──────── Data extract

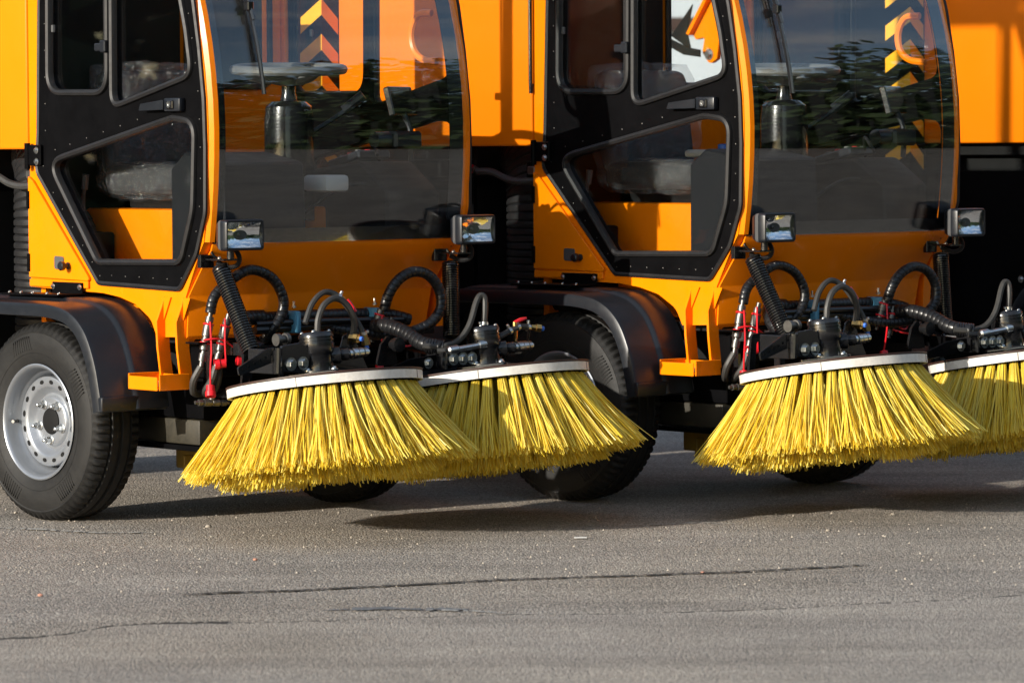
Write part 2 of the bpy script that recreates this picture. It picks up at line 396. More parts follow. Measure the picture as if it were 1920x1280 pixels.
struct('pavement_crack', ribbon([(.55, 10.93), (.8, 11.0), (1.02, 11.05)], .004, .004, 9, .6), 'crack')
struct('worn_line_paint', ribbon([(-2.2, 12.95), (-1.67, 12.78), (-1.49, 12.71), (-1.34, 12.6), (-1.15, 12.59)], .018, .004, 11, .25), 'linepaint')
struct('worn_line_paint', ribbon([(-.25, 10.455), (-.1, 10.40), (-.02, 10.35)], .012, .004, 12, .2), 'linepaint')
struct('dark_tar_stain', ribbon([(-.50, 10.45), (-.42, 10.47), (-.35, 10.49), (-.26, 10.46), (-.12, 10.45)], .028, .0035, 13, .05), 'darkstain')
struct('worn_line_paint', ribbon([(.35, 12.74), (.6, 12.8), (.75, 12.78)], .012, .004, 14, .3), 'linepaint')
# pebbles
def pebble(seed, sx, sy, sz):
    r_ = random.Random(seed); bm = bmesh.new(); bmesh.ops.create_icosphere(bm, subdivisions=1, radius=1)
    for v in bm.verts: v.co *= r_.uniform(.75, 1.2); v.co = Vector((v.co.x * sx, v.co.y * sy, v.co.z * sz))
    bm.verts.index_update(); g = [tuple(v.co) for v in bm.verts], [tuple(v.index for v in f.verts) for f in bm.faces]; bm.free(); return g
PB = [mesh('pebble', pebble(i, .008, .008, .005), 'stone' if i % 3 else 'stone2', 60) for i in range(4)]
def ground_at(px, py):
    a, b = px - 960, py - 640; u = c * a + s * b; v = -s * a + c * b; f = 7369.6
    d = Vector((u / f, math.cos(PITCH) - v / f * math.sin(PITCH), -v / f * math.cos(PITCH) - math.sin(PITCH)))
    t = -CAM_H / d.z; return Vector((d.x * t, d.y * t, 0))
spots = [(390, 988, 1.5, 1, 'reddish pebble on the asphalt in front of the left front wheel'), (478, 1050, 1.0, 0, 'pale pebble alone on open asphalt left of centre'),
         (75, 1117, 1.1, 0, 'pale pebble at the left above the ragged asphalt edge'), (1318, 1075, 1.1, 3, 'reddish pebble lying on the long thin crack'),
         (1553, 995, 1.1, 2, 'pale pebble on sunlit asphalt below the right hand brushes'), (1675, 965, 1.2, 1, 'pale pebble near the shadow edge at lower right'),
         (1122, 1173, .9, 2, 'small pale pebble on the smooth asphalt in the foreground'), (30, 962, 1.0, 1, 'pale pebble beside the tyre at far left')]
for px, py, sz, v, lb in spots:
    g_ = ground_at(px, py); o = ob('pebble', PB[v], None, mx=T((g_.x, g_.y, .003), (0, 0, px), sz))
    thing(o, lb, 'pebble', 'loose pebbles on the asphalt')
g_ = ground_at(1088, 1010)
o = ob('paper_scrap', extr([(-.02, -.012), (.02, -.010), (.021, .011), (-.019, .013)], .004, .007, 'z'), None, 'white', mx=T((g_.x, g_.y, 0)))
thing(o, 'tiny white scrap lying on the sunlit asphalt near the centre', 'scrap')
# loose grit: countless
rg = random.Random(21); GV = ([], [])
for i in range(900):
    x = rg.uniform(-2.2, 2.4); y = rg.uniform(10.9, 14.2); sz = rg.choice([.0015, .002, .0025, .003, .004])
    GV = (GV[0] + [(x - sz, y, .001), (x + sz * .6, y - sz, .001), (x + sz * .4, y + sz, .001), (x, y, .001 + sz * 1.3)], GV[1] + [(4 * i, 4 * i + 1, 4 * i + 3), (4 * i + 1, 4 * i + 2, 4 * i + 3), (4 * i + 2, 4 * i, 4 * i + 3)])
o = ob('loose_grit', GV, None, 'stone'); o['kind'] = 'stuff'; o['label'] = 'fine loose grit scattered over the asphalt'

# ------------------------------------------------------------------ street sweeper
def XF(z):
    if z > 1.75: return 1.068 - .37 * .46 ** 2 - .3404 * (z - 1.75)
    return 1.068 - (.37 if z > 1.29 else .26) * (z - 1.29) ** 2          # windscreen line in side view
root = bpy.data.objects.new('street_sweeper', None); col.objects.link(root)
P_ = root

# --- cab shell
ZT = 2.95  # cab top raised out of view so sun passes its windows to next hopper
zs = [.945 + (ZT - .945) * i / 22 for i in range(23)]
door_o = fillet([(.115, 2.92), (.060, 1.30), (.048, 1.171), (.418, .797), (.888, .787), (.985, .905), (1.037, 1.039), (1.041, 1.25), (1.035, 1.403), (1.012, 1.57), (.982, 1.723), (.610, 2.92)], [.03, 0, .05, .03, .04, .1, .1, .2, .2, .2, .2, .03])
outer = [(0, ZT), (0, .779)] + fillet([(0, .779), (.435, .768), (.535, .757), (.628, .735), (.715, .688), (.746, .631), (.905, .637), (.913, .768), (.985, .90)], [0, 0, .05, .08, .08, .0, 0, 0, 0])[1:] + [(XF(z) - .022, z) for z in zs]
hole = door_o
side = extr(outer, 0., .038, 'y', [hole])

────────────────

▶ _What is expected_
Without the pictures, write out all of the material exactly.

▶ _Task output_
Write part 2 of the bpy script that recreates this picture. It picks up at line 396. More parts follow. Measure the picture as if it were 1920x1280 pixels.
struct('pavement_crack', ribbon([(.55, 10.93), (.8, 11.0), (1.02, 11.05)], .004, .004, 9, .6), 'crack')
struct('worn_line_paint', ribbon([(-2.2, 12.95), (-1.67, 12.78), (-1.49, 12.71), (-1.34, 12.6), (-1.15, 12.59)], .018, .004, 11, .25), 'linepaint')
struct('worn_line_paint', ribbon([(-.25, 10.455), (-.1, 10.40), (-.02, 10.35)], .012, .004, 12, .2), 'linepaint')
struct('dark_tar_stain', ribbon([(-.50, 10.45), (-.42, 10.47), (-.35, 10.49), (-.26, 10.46), (-.12, 10.45)], .028, .0035, 13, .05), 'darkstain')
struct('worn_line_paint', ribbon([(.35, 12.74), (.6, 12.8), (.75, 12.78)], .012, .004, 14, .3), 'linepaint')
# pebbles
def pebble(seed, sx, sy, sz):
    r_ = random.Random(seed); bm = bmesh.new(); bmesh.ops.create_icosphere(bm, subdivisions=1, radius=1)
    for v in bm.verts: v.co *= r_.uniform(.75, 1.2); v.co = Vector((v.co.x * sx, v.co.y * sy, v.co.z * sz))
    bm.verts.index_update(); g = [tuple(v.co) for v in bm.verts], [tuple(v.index for v in f.verts) for f in bm.faces]; bm.free(); return g
PB = [mesh('pebble', pebble(i, .008, .008, .005), 'stone' if i % 3 else 'stone2', 60) for i in range(4)]
def ground_at(px, py):
    a, b = px - 960, py - 640; u = c * a + s * b; v = -s * a + c * b; f = 7369.6
    d = Vector((u / f, math.cos(PITCH) - v / f * math.sin(PITCH), -v / f * math.cos(PITCH) - math.sin(PITCH)))
    t = -CAM_H / d.z; return Vector((d.x * t, d.y * t, 0))
spots = [(390, 988, 1.5, 1, 'reddish pebble on the asphalt in front of the left front wheel'), (478, 1050, 1.0, 0, 'pale pebble alone on open asphalt left of centre'),
         (75, 1117, 1.1, 0, 'pale pebble at the left above the ragged asphalt edge'), (1318, 1075, 1.1, 3, 'reddish pebble lying on the long thin crack'),
         (1553, 995, 1.1, 2, 'pale pebble on sunlit asphalt below the right hand brushes'), (1675, 965, 1.2, 1, 'pale pebble near the shadow edge at lower right'),
         (1122, 1173, .9, 2, 'small pale pebble on the smooth asphalt in the foreground'), (30, 962, 1.0, 1, 'pale pebble beside the tyre at far left')]
for px, py, sz, v, lb in spots:
    g_ = ground_at(px, py); o = ob('pebble', PB[v], None, mx=T((g_.x, g_.y, .003), (0, 0, px), sz))
    thing(o, lb, 'pebble', 'loose pebbles on the asphalt')
g_ = ground_at(1088, 1010)
o = ob('paper_scrap', extr([(-.02, -.012), (.02, -.010), (.021, .011), (-.019, .013)], .004, .007, 'z'), None, 'white', mx=T((g_.x, g_.y, 0)))
thing(o, 'tiny white scrap lying on the sunlit asphalt near the centre', 'scrap')
# loose grit: countless
rg = random.Random(21); GV = ([], [])
for i in range(900):
    x = rg.uniform(-2.2, 2.4); y = rg.uniform(10.9, 14.2); sz = rg.choice([.0015, .002, .0025, .003, .004])
    GV = (GV[0] + [(x - sz, y, .001), (x + sz * .6, y - sz, .001), (x + sz * .4, y + sz, .001), (x, y, .001 + sz * 1.3)], GV[1] + [(4 * i, 4 * i + 1, 4 * i + 3), (4 * i + 1, 4 * i + 2, 4 * i + 3), (4 * i + 2, 4 * i, 4 * i + 3)])
o = ob('loose_grit', GV, None, 'stone'); o['kind'] = 'stuff'; o['label'] = 'fine loose grit scattered over the asphalt'

# ------------------------------------------------------------------ street sweeper
def XF(z):
    if z > 1.75: return 1.068 - .37 * .46 ** 2 - .3404 * (z - 1.75)
    return 1.068 - (.37 if z > 1.29 else .26) * (z - 1.29) ** 2          # windscreen line in side view
root = bpy.data.objects.new('street_sweeper', None); col.objects.link(root)
P_ = root

# --- cab shell
ZT = 2.95  # cab top raised out of view so sun passes its windows to next hopper
zs = [.945 + (ZT - .945) * i / 22 for i in range(23)]
door_o = fillet([(.115, 2.92), (.060, 1.30), (.048, 1.171), (.418, .797), (.888, .787), (.985, .905), (1.037, 1.039), (1.041, 1.25), (1.035, 1.403), (1.012, 1.57), (.982, 1.723), (.610, 2.92)], [.03, 0, .05, .03, .04, .1, .1, .2, .2, .2, .2, .03])
outer = [(0, ZT), (0, .779)] + fillet([(0, .779), (.435, .768), (.535, .757), (.628, .735), (.715, .688), (.746, .631), (.905, .637), (.913, .768), (.985, .90)], [0, 0, .05, .08, .08, .0, 0, 0, 0])[1:] + [(XF(z) - .022, z) for z in zs]
hole = door_o
side = extr(outer, 0., .038, 'y', [hole])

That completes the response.